--- START GIVEN DATA ---

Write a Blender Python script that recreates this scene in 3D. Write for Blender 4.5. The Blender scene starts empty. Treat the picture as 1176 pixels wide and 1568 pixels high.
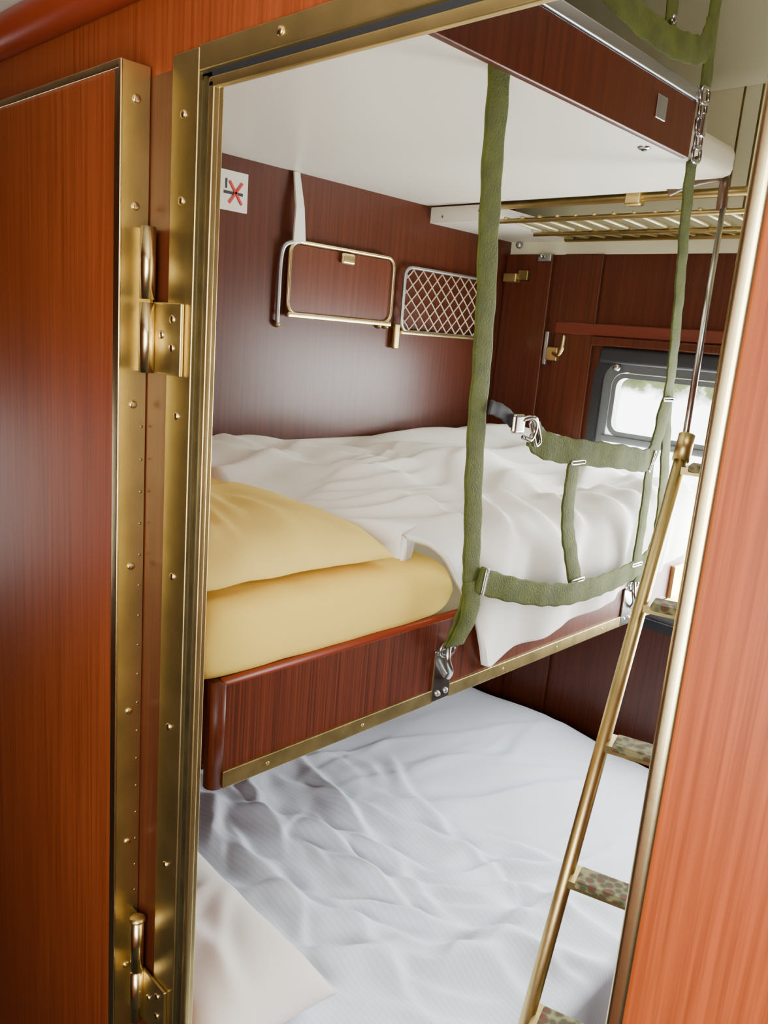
import bpy, bmesh, math, random
import numpy as np
from mathutils import Vector, Matrix, noise
H=1.69   # eye height above floor; builders take z relative to eye level
S=bpy.context.scene
# ------------------------------------------------------------ materials
def newmat(name):
    m=bpy.data.materials.new(name); m.use_nodes=True
    return m,m.node_tree,m.node_tree.nodes['Principled BSDF']
def plain(name,col,rough=.5,metal=0,bump=0,bscale=200,var=0,vscale=8,sheen=0):
    m,nt,b=newmat(name)
    b.inputs['Base Color'].default_value=(*col,1); b.inputs['Roughness'].default_value=rough
    b.inputs['Metallic'].default_value=metal
    if sheen: b.inputs['Sheen Weight'].default_value=sheen
    tc=nt.nodes.new('ShaderNodeTexCoord')
    if var:
        n=nt.nodes.new('ShaderNodeTexNoise'); n.inputs['Scale'].default_value=vscale; n.inputs['Detail'].default_value=6
        nt.links.new(tc.outputs['Object'],n.inputs['Vector'])
        r=nt.nodes.new('ShaderNodeValToRGB')
        r.color_ramp.elements[0].position=.3; r.color_ramp.elements[1].position=.7
        r.color_ramp.elements[0].color=(*[c*(1-var) for c in col],1)
        r.color_ramp.elements[1].color=(*[min(1,c*(1+var)) for c in col],1)
        nt.links.new(n.outputs['Fac'],r.inputs['Fac']); nt.links.new(r.outputs['Color'],b.inputs['Base Color'])
    if bump:
        n=nt.nodes.new('ShaderNodeTexNoise'); n.inputs['Scale'].default_value=bscale; n.inputs['Detail'].default_value=3
        nt.links.new(tc.outputs['Object'],n.inputs['Vector'])
        bp=nt.nodes.new('ShaderNodeBump'); bp.inputs['Strength'].default_value=bump; bp.inputs['Distance'].default_value=.002
        nt.links.new(n.outputs['Fac'],bp.inputs['Height']); nt.links.new(bp.outputs['Normal'],b.inputs['Normal'])
    return m
def wood(name,dark,light,rough=.35,scale=(70,70,1.5),coat=.3,spec=.5):
    m,nt,b=newmat(name)
    tc=nt.nodes.new('ShaderNodeTexCoord'); mp=nt.nodes.new('ShaderNodeMapping'); mp.inputs['Scale'].default_value=scale
    nt.links.new(tc.outputs['Object'],mp.inputs['Vector'])
    n=nt.nodes.new('ShaderNodeTexNoise'); n.inputs['Scale'].default_value=1.6; n.inputs['Detail'].default_value=8; n.inputs['Roughness'].default_value=.65
    nt.links.new(mp.outputs['Vector'],n.inputs['Vector'])
    r=nt.nodes.new('ShaderNodeValToRGB'); r.color_ramp.elements[0].position=.36; r.color_ramp.elements[1].position=.62
    r.color_ramp.elements[0].color=(*dark,1); r.color_ramp.elements[1].color=(*light,1)
    nt.links.new(n.outputs['Fac'],r.inputs['Fac']); nt.links.new(r.outputs['Color'],b.inputs['Base Color'])
    b.inputs['Roughness'].default_value=rough; b.inputs['Coat Weight'].default_value=coat; b.inputs['Coat Roughness'].default_value=.25
    b.inputs['Specular IOR Level'].default_value=spec
    bp=nt.nodes.new('ShaderNodeBump'); bp.inputs['Strength'].default_value=.12; bp.inputs['Distance'].default_value=.001
    nt.links.new(n.outputs['Fac'],bp.inputs['Height']); nt.links.new(bp.outputs['Normal'],b.inputs['Normal'])
    return m
def cloth(name,col,stripe=0,bump=.12):
    m,nt,b=newmat(name)
    b.inputs['Base Color'].default_value=(*col,1); b.inputs['Roughness'].default_value=.85
    b.inputs['Specular IOR Level'].default_value=.2
    tc=nt.nodes.new('ShaderNodeTexCoord')
    n=nt.nodes.new('ShaderNodeTexNoise'); n.inputs['Scale'].default_value=22; n.inputs['Detail'].default_value=4
    nt.links.new(tc.outputs['Object'],n.inputs['Vector'])
    bp=nt.nodes.new('ShaderNodeBump'); bp.inputs['Strength'].default_value=bump; bp.inputs['Distance'].default_value=.006
    nt.links.new(n.outputs['Fac'],bp.inputs['Height']); nt.links.new(bp.outputs['Normal'],b.inputs['Normal'])
    if stripe:
        w=nt.nodes.new('ShaderNodeTexWave'); w.inputs['Scale'].default_value=28; w.bands_direction='Y'
        nt.links.new(tc.outputs['Object'],w.inputs['Vector'])
        r=nt.nodes.new('ShaderNodeValToRGB')
        r.color_ramp.elements[0].color=(*[c*(1-stripe) for c in col],1); r.color_ramp.elements[1].color=(*col,1)
        nt.links.new(w.outputs['Fac'],r.inputs['Fac']); nt.links.new(r.outputs['Color'],b.inputs['Base Color'])
    return m
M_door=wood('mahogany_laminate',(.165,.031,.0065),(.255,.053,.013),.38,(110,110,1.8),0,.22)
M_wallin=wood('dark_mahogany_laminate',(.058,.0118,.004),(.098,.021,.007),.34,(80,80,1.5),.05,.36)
M_shelf=wood('lit_mahogany_laminate',(.085,.019,.006),(.13,.031,.010),.34,(80,80,1.5),.05,.4)  # same wood as the wall, lightened so its colour carries the highlight
M_panel=wood('striped_mahogany',(.040,.0068,.002),(.15,.028,.008),.4,(150,150,1.0),.06,.35)
M_edge=plain('red_edge_trim',(.20,.028,.008),.34)
M_edged=plain('dark_red_ledge',(.13,.022,.009),.4)
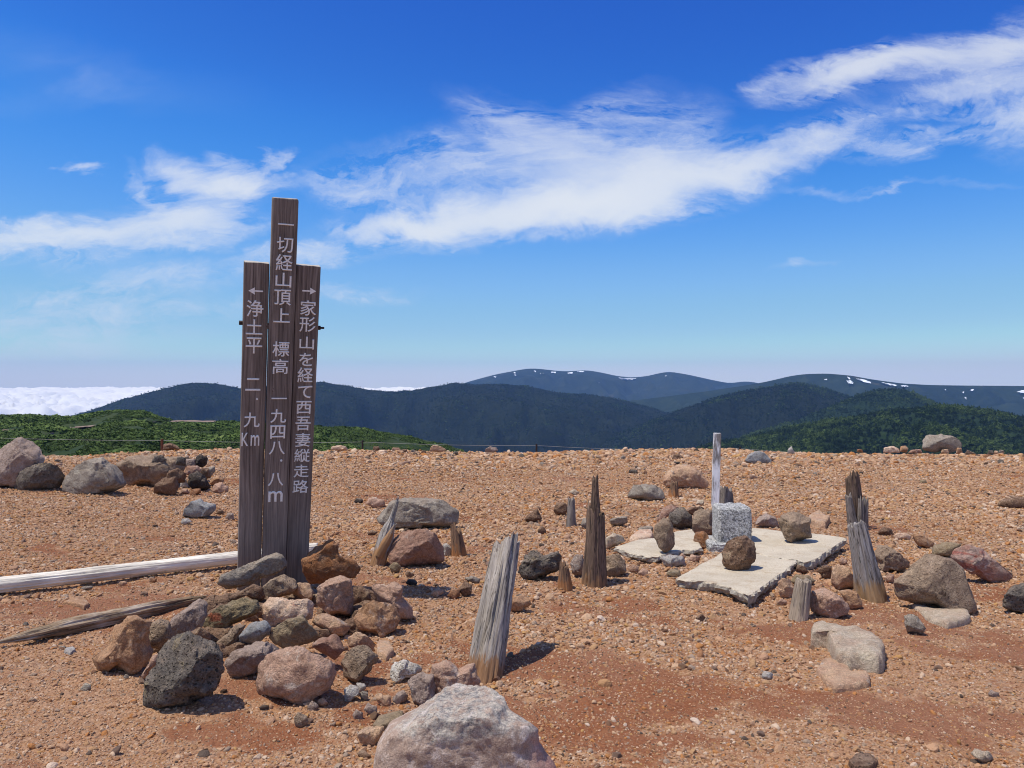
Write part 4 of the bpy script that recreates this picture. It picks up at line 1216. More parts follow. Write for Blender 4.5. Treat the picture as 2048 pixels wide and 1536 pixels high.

--- END GIVEN DATA ---

■ GIVEN EXERCISE ■
Which lines of the data above contain "script"? Copy each one.

■ EXERCISE SOLUTION ■
Write a Blender Python script that recreates this scene in 3D. Write for Blender 4.5. The Blender scene starts empty. Treat the picture as 1176 pixels wide and 1568 pixels high.
Write part 4 of the bpy script that recreates this picture. It picks up at line 1216. More parts follow. Write for Blender 4.5. Treat the picture as 2048 pixels wide and 1536 pixels high.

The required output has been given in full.